Les représentants du secteur privé ont exprimé leur frustration, déplorant une présence de plus en plus marginale des entreprises nationales dans les grands projets d’infrastructure. Selon eux, les conditions d’accès aux marchés publics favoriseraient systématiquement les entreprises étrangères, au détriment des capacités locales. Moustapha Djitté, directeur général de l’Autorité de régulation de la commande publique (ARCOP), a reconnu cette dérive préoccupante, qu’il attribue à la domination grandissante des sociétés étrangères sur les appels d’offres. Il a plaidé pour une réorientation stratégique, appelant à une endogénéisation effective des marchés publics.
Le ministre des Infrastructures, Yankhoba Diémé, présent à l’atelier, a indiqué que le gouvernement prépare une réponse structurelle à travers un projet de loi sur le patriotisme économique et la préférence nationale. Il a précisé que ce texte sera bientôt soumis à l’Assemblée nationale. Pour lui, il est impératif de redonner toute sa place au BTP national : « Ce secteur représente 30 % de la commande publique et contribue à hauteur de 4 % au PIB. Nous ne pouvons pas construire ce pays sans une relance forte du BTP national. » Il affirme avoir initié un dialogue « franc et assaini » avec les acteurs concernés pour définir des solutions durables.

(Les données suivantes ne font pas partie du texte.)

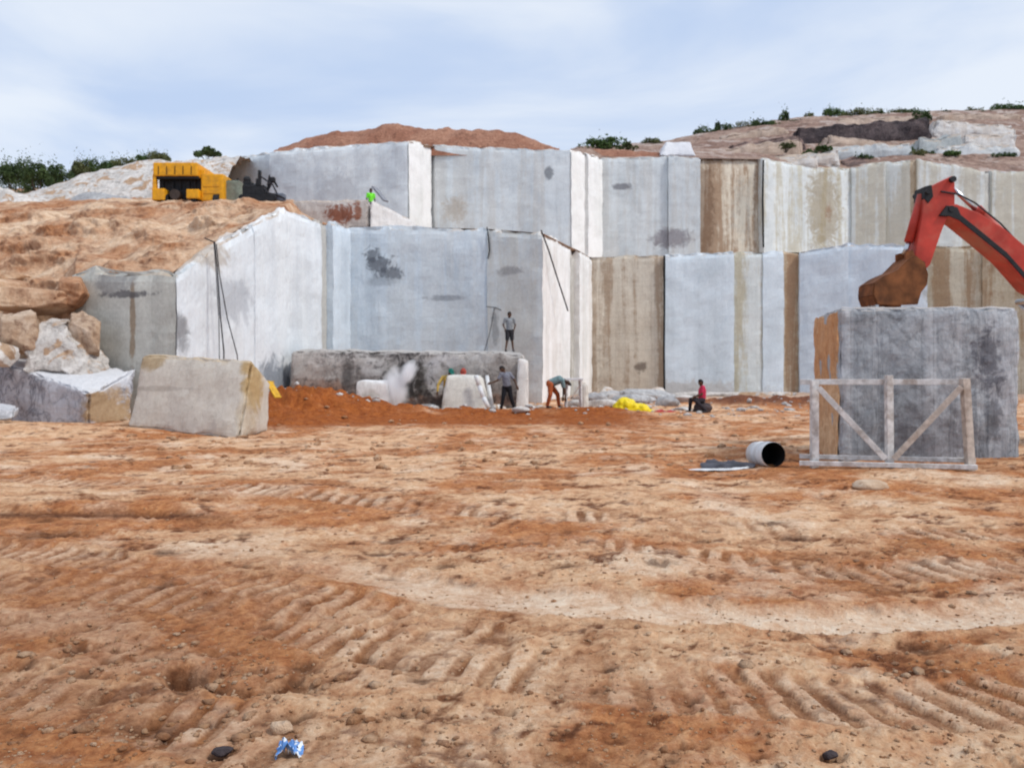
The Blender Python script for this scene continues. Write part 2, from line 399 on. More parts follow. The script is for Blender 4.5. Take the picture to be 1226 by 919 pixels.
def ground_fn(X, Y, full=True):
    """height, and masks used for colour"""
    z = .10*fbm2(X, Y, .16, 3, 1)+.09*fbm2(X, Y, .5, 3, 2)*sst(0, 6, Y)
    far = sst(9, 22, Y)
    z = z+.06*far*fbm2(X, Y, .7, 4, 3)
    # soil heap in front of the long block, berm on the right
    h1 = bump2(X, Y, -7.0, 25.0, 1.6, 2.6)*.95+bump2(X, Y, -5.0, 25.4, 2.2, 1.8)*.30
    h1 = h1+.26*sst(-7, -5, X)*sst(5.2, 3.2, X)*np.exp(-((Y-26.6-.3*np.sin(X*1.3))/1.6)**2)
    h2 = .35*sst(7.5, 9.5, X)*sst(19, 15, X)*np.exp(-((Y-35)/2.2)**2)
    h3 = .18*bump2(X, Y, -13, 19.5, 4, 1.6)+.15*bump2(X, Y, 9, 14, 3, 1.5)
    lump = .5+.9*np.clip(fbm2(X, Y, 1.3, 5, 5)+.35, 0, 1)
    z = z+(h1+h2)*lump+h3+.14*np.clip(h1*2, 0, 1)*fbm2(X, Y, 2.4, 5, 6, .65)
    heap = h1+h2*1.4
    fine = np.zeros_like(X); tr = np.zeros_like(X); pale = np.zeros_like(X)
    if full:
        fine = .034*fbm2(X, Y, 2.1, 5, 7, .64)+.028*fbm2(X, Y, 6.5, 5, 8, .65)
        rg = 1-np.abs(fbm2(X, Y, 3.2, 4, 9))*2.2
        fine = fine+.012*rg
        cl = np.clip(fbm2(X, Y, 9, 3, 10)-.18, 0, 1)*sst(-.1, .3, fbm2(X, Y, .7, 3, 12))
        fine = fine+.10*cl
        wx = X+.12*fbm2(X, Y, 1.1, 3, 20)+.018*fbm2(X, Y, 5, 3, 22); wy = Y+.10*fbm2(X, Y, .8, 3, 21)+.018*fbm2(X, Y, 5, 3, 23)
        keep = np.ones_like(X)
        for pts, hw, dp, pitch in CRAWL:
            d, a, sd_ = gpath(wx, wy, pts)
            m = sst(hw+.03, hw-.05, d)
            wob = (.25+.75*sst(-.3, .25, fbm2(X, Y, 1.3, 4, 30+int(pitch*100)+int(hw*300))))
            g = np.abs(((a+.25*sd_)/pitch) % 1-.5)*2
            ri = np.floor((a+.25*sd_)/pitch+.5); rnd = .45+.55*np.abs(np.sin(ri*12.9898+hw*78)*43758.5 % 1)
            bar = (sst(.38, .58, g)-.5)*rnd*sst(-.5, .0, fbm2(X, Y, 4.5, 3, 88)+.1)
            z = z-dp*m*.8*wob+m*wob*dp*1.7*bar
            z = z+dp*1.1*np.exp(-((d-hw-.05)/.05)**2)*wob*(.5+lump*.5)
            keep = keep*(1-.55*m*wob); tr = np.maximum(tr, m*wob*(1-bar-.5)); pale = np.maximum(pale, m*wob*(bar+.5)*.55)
        for pts, hw, dp in TYRE:
            d, a, sd_ = gpath(wx, wy, pts)
            m = sst(hw+.10, hw-.10, d+.05*fbm2(X, Y, 3, 3, 44))*sst(-2.2, -.2, X+.8*fbm2(X, Y, .8, 3, 45))
            z = z-dp*m+sst(-2.2, -.2, X)*dp*.7*np.exp(-((d-hw-.07)/.07)**2)*lump
            keep = keep*(1-.85*m); pale = np.maximum(pale, m*(.95+.3*fbm2(X, Y, 1.5, 3, 40)))
        fine = fine+.010*fbm2(X, Y, 17, 3, 14, .7)*sst(14, 6, Y)
        z = z+fine*keep*(1-.3*far)*(1+.9*np.clip(heap*3, 0, 1))
        for px, py, r, dp in PITS:
            x, y = w2(px, py); mk = (np.abs(X-x) < 2.5*r) & (np.abs(Y-y) < 2.5*r)
            if not mk.any(): continue
            xm, ym = X[mk], Y[mk]; wob_ = .35*fbm2(xm, ym, .9/r, 3, 3)
            z[mk] -= dp*np.exp(-(((xm-x)/r+wob_)**2+((ym-y)/(r*.7)+wob_)**2)**1.5)
        # small scarp, left
        sc = sst(-3.0, -3.9, X)*sst(.0, .25, (Y-8.55-.25*fbm2(X, Y, 1, 4, 60)))*sst(2.5, .5, Y-8.7)
        z = z+.09*sc
    return z, heap, fine, tr, pale
def gz(x, y):
    z = ground_fn(np.array([[x]], float), np.array([[y]], float), False)[0]; return float(z[0, 0])
Yr = [-1.5]
while Yr[-1] < 900:
    y = Yr[-1]; Yr.append(y+(.0058*max(y, 2.4) if 2.4 < y < 32 else (.14 if y <= 2.4 else .02*y)))
Yr = np.array(Yr)
s_in = np.arange(-.80, .8001, .0030); so_ = .8*1.16**np.arange(1, 26)
S = np.concatenate([-so_[::-1], s_in, so_])
YY, SS = np.meshgrid(Yr, S, indexing='ij'); XX = SS*(YY+.9*np.exp(-YY/3)+np.where(YY < .5, (.5-YY)*1.2, 0))
gzz, heap, fine, tr, pale = ground_fn(XX, YY)
fade = 1-sst(60, 120, YY); gzz = gzz*fade
me = gridmesh('ground', np.stack([XX, YY, gzz], -1))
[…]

Abdel Kader Ndiaye, président du Syndicat national des entreprises du bâtiment et des travaux publics (SNEBTP), a quant à lui dénoncé les nombreux obstacles auxquels sont confrontées les entreprises sénégalaises. Il a fustigé les critères restrictifs intégrés dans les appels d’offres, qui disqualifient d’emblée nombre d’entreprises locales. Selon lui, « 70 % des marchés publics, en valeur, échappent aujourd’hui aux entreprises sénégalaises en raison de conditions arbitraires imposées dès la phase de sélection ». Il a également mis en cause le manque de suivi contractuel, les retards chroniques de paiement et le non-respect fréquent des engagements des maîtres d’ouvrage. Pourtant, le secteur du BTP emploie, selon ses estimations, près de 600 000 personnes, en emplois directs et indirects, et contribue à hauteur de 6 à 7 % au produit intérieur brut.
Dans un contexte où la souveraineté économique est érigée en priorité nationale, la future loi sur la préférence nationale pourrait marquer un tournant décisif en faveur du tissu productif local.